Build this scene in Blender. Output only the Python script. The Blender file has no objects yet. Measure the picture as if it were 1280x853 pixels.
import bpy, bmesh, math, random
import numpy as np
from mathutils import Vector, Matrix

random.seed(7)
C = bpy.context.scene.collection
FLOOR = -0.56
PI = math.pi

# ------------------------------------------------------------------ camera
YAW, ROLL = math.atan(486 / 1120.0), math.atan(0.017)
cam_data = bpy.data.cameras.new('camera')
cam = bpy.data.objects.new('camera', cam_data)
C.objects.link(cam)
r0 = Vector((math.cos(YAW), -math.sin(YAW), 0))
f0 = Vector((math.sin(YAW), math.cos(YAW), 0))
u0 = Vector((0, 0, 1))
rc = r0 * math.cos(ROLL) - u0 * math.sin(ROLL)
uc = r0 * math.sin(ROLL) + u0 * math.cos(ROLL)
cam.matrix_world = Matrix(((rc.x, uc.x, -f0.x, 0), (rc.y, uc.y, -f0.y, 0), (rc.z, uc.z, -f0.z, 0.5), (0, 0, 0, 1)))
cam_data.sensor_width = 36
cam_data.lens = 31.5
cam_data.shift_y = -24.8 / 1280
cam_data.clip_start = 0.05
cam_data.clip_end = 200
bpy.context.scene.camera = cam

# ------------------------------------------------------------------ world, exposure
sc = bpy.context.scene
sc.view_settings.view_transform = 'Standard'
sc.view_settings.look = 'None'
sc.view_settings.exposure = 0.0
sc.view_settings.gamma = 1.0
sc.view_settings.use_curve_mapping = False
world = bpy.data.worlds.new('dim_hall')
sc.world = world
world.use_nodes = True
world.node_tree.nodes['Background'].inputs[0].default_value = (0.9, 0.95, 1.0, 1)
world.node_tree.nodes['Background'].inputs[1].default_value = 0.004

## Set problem
All of the lines above need to be given again exactly.

## Answer in full
Build this scene in Blender. Output only the Python script. The Blender file has no objects yet. Measure the picture as if it were 1280x853 pixels.
import bpy, bmesh, math, random
import numpy as np
from mathutils import Vector, Matrix

random.seed(7)
C = bpy.context.scene.collection
FLOOR = -0.56
PI = math.pi

# ------------------------------------------------------------------ camera
YAW, ROLL = math.atan(486 / 1120.0), math.atan(0.017)
cam_data = bpy.data.cameras.new('camera')
cam = bpy.data.objects.new('camera', cam_data)
C.objects.link(cam)
r0 = Vector((math.cos(YAW), -math.sin(YAW), 0))
f0 = Vector((math.sin(YAW), math.cos(YAW), 0))
u0 = Vector((0, 0, 1))
rc = r0 * math.cos(ROLL) - u0 * math.sin(ROLL)
uc = r0 * math.sin(ROLL) + u0 * math.cos(ROLL)
cam.matrix_world = Matrix(((rc.x, uc.x, -f0.x, 0), (rc.y, uc.y, -f0.y, 0), (rc.z, uc.z, -f0.z, 0.5), (0, 0, 0, 1)))
cam_data.sensor_width = 36
cam_data.lens = 31.5
cam_data.shift_y = -24.8 / 1280
cam_data.clip_start = 0.05
cam_data.clip_end = 200
bpy.context.scene.camera = cam

# ------------------------------------------------------------------ world, exposure
sc = bpy.context.scene
sc.view_settings.view_transform = 'Standard'
sc.view_settings.look = 'None'
sc.view_settings.exposure = 0.0
sc.view_settings.gamma = 1.0
sc.view_settings.use_curve_mapping = False
world = bpy.data.worlds.new('dim_hall')
sc.world = world
world.use_nodes = True
world.node_tree.nodes['Background'].inputs[0].default_value = (0.9, 0.95, 1.0, 1)
world.node_tree.nodes['Background'].inputs[1].default_value = 0.004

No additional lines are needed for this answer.